Foto: Konrad Ziemlevski (https://unsplash.com/photos/I8HGotYF8p0)
O sistema judicial brasileiro, em setembro de 2019, foi palco de cenas de humilhação de pessoa vítima de estupro. A paciente alegou ter tido um lapso de memória e acreditou ter sido dopada. Foi confirmado por exame pericial, ser virgem até então.
Todo ato sexual deve ter o consentimento das partes e o estupro é um crime caracterizado pelo abuso para obter conjunção carnal ou ato libidinoso.
Na audiência a vítima foi humilhada pelo advogado de defesa. Ele mostrou fotos publicadas nas redes sociais, as classificou como “ginecológicas”, afirmou “jamais teria uma filha” daquele “nível”. Após a vítima chorar, afirmou “não adianta vir com esse choro dissimulado, falso e essa lábia de crocodilo.” Também disse “É teu ganha pão a desgraça dos outros? Manipular essa história de virgem”.
A vítima reclamou com o juiz: “Excelentíssimo eu estou implorando por respeito, nem os acusados são tratados do jeito que estou sendo tratada, pelo amor de Deus, gente. O que é isso?” O juiz pediu para se manter o nível, parou a gravação para ela se recompor e tomar água.
Sem entrar no mérito da sentença proferida, pois isso exigiria a análise detida do processo, a partir das cenas deprimentes da audiência é necessário anulá-la.

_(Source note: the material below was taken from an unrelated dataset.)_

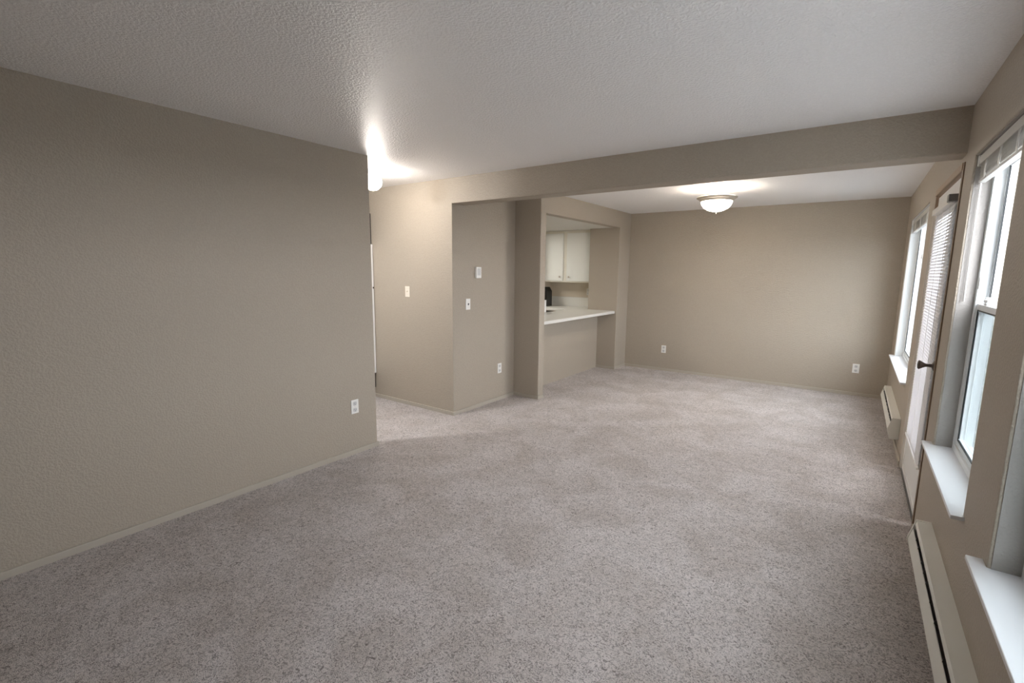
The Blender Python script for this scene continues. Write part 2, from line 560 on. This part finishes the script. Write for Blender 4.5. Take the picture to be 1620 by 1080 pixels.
box('head_trim', M_tan, (XR - 0.010, XR + 0.012, y0 + 0.02, y1 + 0.014, z1 - 0.028, z1 + 0.014), door, 0.002)
jc = MB()
jc.box(XR - 0.008, XR + 0.01, y1 - 0.03, y1 + 0.014, 0.0, 1.98)
jc.build('painted_jamb', M_trimwall, door, 0.002)
box('threshold', M_bracket, (XR, 0.56, y0 + 0.028, y1 - 0.028, -0.01, 0.012), door)
kb = MB().lathe([(0.0, 0.0), (0.031, 0.0), (0.031, -0.006), (0.020, -0.012), (0.011, -0.016), (0.009, -0.035), (0.011, -0.045),
                 (0.017, -0.056), (0.026, -0.070), (0.028, -0.075), (0.022, -0.080), (0.0, -0.083)], 24, 0, (0.425, y0 + 0.085, 1.0))
kb.build('door_knob', M_knob, door, smooth=True)

# closed blind hanging on the door
bl = thing('door_blind', 'white mini blind closed over the glazed patio door', 'blind', (0.419, (y0 + y1) / 2, 1.97), 0)
hw = 0.425
MB().grid(1, -hw, hw, (-0.026, 0.008, -0.012, 0.026), [(-0.022, 0.004, -0.008, 0.026)]).build('headrail', M_plate, bl, 0.002)
box('bracket', M_bracket, (-0.038, 0.008, -hw - 0.035, -hw + 0.03, -0.012, 0.030), bl, 0.003)
sl = MB()
ca, sa = math.cos(math.radians(72)), math.sin(math.radians(72))
zz = -0.03
while zz > -1.62:
    prof = [(-0.0125, 0.0), (0.0, 0.0022), (0.0125, 0.0), (0.0125, -0.0006), (0.0, 0.0016), (-0.0125, -0.0006)]
    sl.prism([(p * ca - q * sa, zz + p * sa + q * ca) for p, q in prof], 1, -hw + 0.004, hw - 0.004)
    zz -= 0.0205
sl.build('slats', M_slat, bl)
box('bottom_rail', M_plate, (-0.010, 0.005, -hw + 0.004, hw - 0.004, zz - 0.016, zz), bl, 0.003)
for q in (-0.3, 0.0, 0.3):
    MB().tube([(-0.010, q, -0.01), (-0.010, q, zz)], 0.0012, 6).build('ladder_cord', M_plate, bl)

# ------------------------------------------------------------------ hallway door in the far left sliver
hd = struct(box('door_2', M_darkwood, (-4.664, -4.635, 2.70, YB - 0.004, 0.12, 2.17)), 'dark hallway doorway seen as a sliver past the left wall')
box('door_slab', M_white, (-4.640, -4.612, 2.74, YB - 0.006, 0.30, 1.82), hd, 0.002)
box('hinge', M_knob, (-4.614, -4.607, YB - 0.022, YB - 0.008, 1.31, 1.33), hd)

# ------------------------------------------------------------------ electric baseboard heaters
def heater(ya, yb, label):
    L = yb - ya
    r = thing('baseboard_heater', label, 'heater', (XR, ya, 0.0), 0, 'electric baseboard heaters under the windows')
    prof = [(0.0, 0.300), (-0.056, 0.298), (-0.060, 0.292), (-0.064, 0.270), (-0.052, 0.264), (-0.012, 0.262), (-0.012, 0.290)]
    MB().prism([(0.0, 0.300), (-0.058, 0.298), (-0.0625, 0.276), (-0.0605, 0.275), (-0.056, 0.293), (0.0, 0.295)], 1, 0.012, L - 0.012).build('top_cover', M_heater, r)
    MB().prism([(-0.0685, 0.252), (-0.083, 0.192), (-0.066, 0.118), (-0.063, 0.118), (-0.080, 0.192), (-0.066, 0.252)], 1, 0.012, L - 0.012).build('front_panel', M_heater, r)
    box('back_plate', M_heater, (-0.004, 0.0, 0.006, L - 0.006, 0.115, 0.296), r)
    box('dark_interior', M_black, (-0.050, -0.004, 0.014, L - 0.014, 0.125, 0.270), r)
    cap = [(0.0, 0.303), (-0.060, 0.301), (-0.088, 0.192), (-0.066, 0.113), (0.0, 0.113)]
    for s in (0, 1):
        MB().prism(cap, 1, 0.0 if s == 0 else L - 0.014, 0.014 if s == 0 else L).build('end_cap', M_heater, r, 0.002)
    k = 0.20
    while k < L - 0.1:
        fn = MB().prism([(-0.050, 0.262), (-0.064, 0.270), (-0.069, 0.250), (-0.055, 0.245)], 1, k, k + 0.0012)
        fn.build('fin', M_bracket, r)
        k += random.choice((0.09, 0.14, 0.22))
    return r


heater(5.20, 6.72, 'shorter far baseboard heater below the wide dining window')
heater(1.05, 3.07, 'long near baseboard heater along the wall at bottom right')

# ------------------------------------------------------------------ wall plates
RZ = {'+x': math.pi / 2, '-y': 0.0}   # local -y is the face of the plate

def outlet(loc, facing, label, group='wall outlets'):
    r = thing('wall_outlet', label, 'outlet', loc, RZ[facing], group)
    box('plate', M_plate, (-0.036, 0.036, -0.006, 0.0, -0.059, 0.059), r, 0.003)
    for s in (-1, 1):
        f = MB().prism([(-0.017, s * 0.027 - 0.010), (-0.010, s * 0.027 - 0.017), (0.010, s * 0.027 - 0.017), (0.017, s * 0.027 - 0.010),
                        (0.017, s * 0.027 + 0.010), (0.010, s * 0.027 + 0.017), (-0.010, s * 0.027 + 0.017), (-0.017, s * 0.027 + 0.010)],
                       1, -0.0085, -0.005).build('receptacle', M_socket, r)
        for u0, u1, v0, v1 in ((-0.008, -0.0055, -0.001, 0.008), (0.0055, 0.008, -0.001, 0.007), (-0.0025, 0.0025, -0.010, -0.005)):
            box('slot', M_black, (u0, u1, -0.0092, -0.008, s * 0.027 + v0, s * 0.027 + v1), f)
    MB().lathe([(0.0, -0.0075), (0.003, -0.007), (0.003, -0.005)], 10, 1).build('screw', M_socket, r)
    return r


def switch(loc, facing, label, m, dark):
    r = thing('light_switch', label, 'switch', loc, RZ[facing], 'light switches')
    box('plate', m, (-0.036, 0.036, -0.006, 0.0, -0.059, 0.059), r, 0.003)
    t = MB().prism([(-0.006, 0.011), (-0.006, -0.011), (-0.009, -0.011), (-0.018, 0.004), (-0.017, 0.009)], 0, -0.005, 0.005)
    t.build('toggle', dark, r, 0.001)
    for s in (-1, 1):
        MB().lathe([(0.0, -0.0078), (0.003, -0.0072), (0.003, -0.005)], 10, 1, (0, 0, s * 0.030)).build('screw', M_socket, r)
    return r


outlet((XL, 2.362, 0.405), '+x', 'white duplex outlet low on the big left wall near its end')
outlet((XC, 4.442, 0.386), '+x', 'white outlet low on the recess wall below the light switch')
outlet((-2.368, YF, 0.341), '-y', 'white outlet on the far dining wall, the one toward the kitchen')
outlet((0.089, YF, 0.350), '-y', 'white outlet on the far dining wall near the windows')
outlet((-3.700, YF - 0.004, 1.19), '-y', 'white outlet on the kitchen wall under the cabinets')
switch((-4.039, YB, 1.294), '-y', 'ivory light switch on the hallway wall', M_ivory, M_ivory)
switch((XC, 3.875, 1.175), '+x', 'white light switch with dark toggle on the recess wall', M_plate, M_bracket)
th = thing('thermostat', 'small white box thermostat above the switch on the recess wall', 'thermostat', (XC, 4.030, 1.511), RZ['+x'])
box('housing', M_plate, (-0.042, 0.042, -0.028, 0.0, -0.060, 0.060), th, 0.005)
box('front_panel', M_socket, (-0.026, 0.026, -0.0295, -0.027, -0.030, 0.045), th, 0.001)

# ------------------------------------------------------------------ ceiling lights
dl = thing('ceiling_light', 'flush ceiling light with lit glass bowl and metal ring over dining area', 'ceiling light', (-1.315, 5.60, H))
MB().lathe([(0.0, 0.0), (0.062, 0.0), (0.060, -0.012), (0.030, -0.020), (0.022, -0.110), (0.0, -0.110)], 36).build('stem', M_white, dl, smooth=True)
MB().lathe([(0.158, -0.100), (0.200, -0.098), (0.207, -0.102), (0.204, -0.110), (0.186, -0.120), (0.170, -0.133), (0.163, -0.145), (0.155, -0.146), (0.151, -0.130)], 56).build('trim_ring', M_nickel, dl, smooth=True)
for k in range(3):
    a = math.radians(30 + 120 * k)
    MB().tube([(0.015 * math.cos(a), 0.015 * math.sin(a), -0.104), (0.165 * math.cos(a), 0.165 * math.sin(a), -0.112)], 0.004, 6).build('support_arm', M_nickel, dl)
bw = [(0.153, -0.128)]
for k in range(0, 13):
    a = math.pi / 2 * k / 12
    bw.append((0.157 * math.cos(a), -0.142 - 0.108 * math.sin(a)))
bw[-1] = (0.0, -0.250)
MB().lathe(bw, 56).build('glass_bowl', M_bowl, dl, smooth=True)
MB().lathe([(0.0, -0.275), (0.005, -0.273), (0.007, -0.267), (0.004, -0.260), (0.010, -0.255), (0.011, -0.250), (0.0, -0.247)], 16).build('finial', M_nickel, dl, smooth=True)

hl = thing('ceiling_light', 'lit glass globe ceiling light in the hallway behind the left wall edge', 'ceiling light', (-3.735, 2.965, H))
MB().lathe([(0.0, 0.0), (0.052, 0.0), (0.055, -0.004), (0.055, -0.030), (0.048, -0.036), (0.0, -0.036)], 40).build('collar', M_socket, hl)
gb = [(0.046, -0.034)]
for k in range(3, 19):
    a = math.pi * k / 18
    gb.append((0.085 * math.sin(a), -0.104 + 0.078 * math.cos(a)))
gb[-1] = (0.0, -0.182)
MB().lathe(gb, 40).build('glass_globe', M_globe, hl, smooth=True)

# ------------------------------------------------------------------ kitchen seen through the opening
ct = tag(MB().prism([(-3.030, YQ1 + 0.004), (-3.030, YQ2 - 0.004), (-3.515, YQ2 - 0.004), (-3.515, YF - 0.006), (-4.446, YF - 0.006), (-4.446, 6.76),
                     (-3.80, 6.76), (-3.72, 6.56), (-3.70, 6.40), (-3.70, YQ1 + 0.004)], 2, 0.888, 0.93).build('kitchen_countertop', M_counter, bevel=0.006),
         'white laminate countertop running through the kitchen pass-through', 'countertop')
box('backsplash', M_counter, (-4.44, -3.515, YF - 0.024, YF - 0.006, 0.928, 1.09), ct, 0.004)
cb = thing('wall_cabinet', 'white two-door kitchen wall cabinet with round knobs and black hinges', 'cabinet', (0, 0, 0))
CX0, CX1, CY, CZ0 = -4.44, -3.502, 7.085, 1.350
box('body', M_cabframe, (CX0, CX1, CY, YF - 0.006, CZ0, ZQ - 0.002), cb, 0.002)
for xa, xb, kx in ((CX0 + 0.02, -4.035, -4.085), (-3.965, CX1 - 0.035, -3.912)):
    d = box('door', M_cab, (xa, xb, CY - 0.019, CY - 0.0005, CZ0 + 0.022, ZQ - 0.045), cb, 0.003)
    MB().lathe([(0.0, -0.026), (0.012, -0.025), (0.016, -0.020), (0.014, -0.014), (0.006, -0.010), (0.006, 0.0)], 18, 1, (kx, CY - 0.019, CZ0 + 0.09)).build('knob', M_nickel, d, smooth=True)
hg = [(CX1 - 0.034, ZQ - 0.16), (CX1 - 0.034, CZ0 + 0.11)]
for hx, hz in hg:
    h_ = MB().box(hx, hx + 0.022, CY - 0.006, CY, hz - 0.025, hz + 0.025)
    h_.tube([(hx + 0.002, CY - 0.012, hz - 0.032), (hx + 0.002, CY - 0.012, hz + 0.032)], 0.006, 8)
    h_.build('hinge', M_black, cb)
ap = thing('kitchen_appliance', 'black upright appliance at the back of the kitchen counter by the post', 'appliance', (-4.36, 7.10, 0.931))
MB().prism([(-0.055, 0.0), (0.055, 0.0), (0.055, 0.26), (0.005, 0.33), (-0.055, 0.33)], 1, -0.06, 0.09).build('housing', M_black, ap, 0.004)
box('side_trim', M_white, (-0.075, -0.057, -0.06, 0.09, 0.0, 0.33), ap, 0.002)
rg = thing('kitchen_range', 'white range with dark top just behind the pass-through counter', 'range', (-4.05, 5.65, 0))
box('body', M_white, (-0.32, 0.325, -0.38, 0.38, 0.02, 0.895), rg, 0.006)
box('cooktop_and_shade', M_black, (-0.31, 0.29, -0.37, 0.80, 0.896, 0.906), rg, 0.003)  # black sheet; its far end stands for shade in the gap past the body
MB().prism([(0.295, 0.897), (0.342, 0.897), (0.342, 1.11), (0.327, 1.11), (0.322, 0.96)], 1, -0.38, 0.385).build('backguard', M_white, rg, 0.003)

# ------------------------------------------------------------------ outside
struct(box('ground', M_ground, (XO, 60, -40, 60, -0.35, -0.2)), 'pale concrete outside the windows')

Gilmar Mendes, ministro do Supremo Tribunal Federal, STF, comentou: “O sistema de justiça deve ser instrumento de acolhimento, jamais de tortura e humilhação.” No caso, o sistema foi palco de humilhação e desqualificação da vítima, em audiência coordenada por agentes públicos, com afronta à dignidade humana da vítima.
O caso relatado, é exemplo clássico de violência aos direitos humanos, onde, às vezes, a estuprada ao procurar as autoridades (delegacias, promotorias, justiça, etc.) e advogados são contestadas, são acusadas de se exibirem fisicamente (uso de roupas decotadas, publicação fotos nas redes sociais, etc.). Após isso, muitas delas se culpam e até se convencem poder ter evitado a agressão. Na verdade ocorre a inversão, onde a vítima se torna a acusada, onde todos esquecem de a estuprada não ter consentido com o ato sexual, além disso, a forma da pessoa se apresentar na sociedade não autoriza ninguém estuprá-la.
Também, o ocorrido demonstra ser a jovem provinda de família trabalhadora e simples. Caso ela fosse de família de empresário poderoso, político influente ou mesmo de um criminoso de alta periculosidade, todos os atores da audiência atuariam para proteger a vítima.
Os abusos contra cidadãos ocorridos em repartições públicas devem ser reprimidos e o sistema precisa ser aprimorado para deixá-las apresentar e relatar os fatos, da forma mais livre possível, pois esse é um dos mecanismos para incentivar e encorajar as pessoas lesadas a procurar os caminhos legais para alcançar a devida justiça. Além disso, deve-se garantir a parte acusada apresentar os fatos de sua defesa, sempre preservando a dignidade das partes.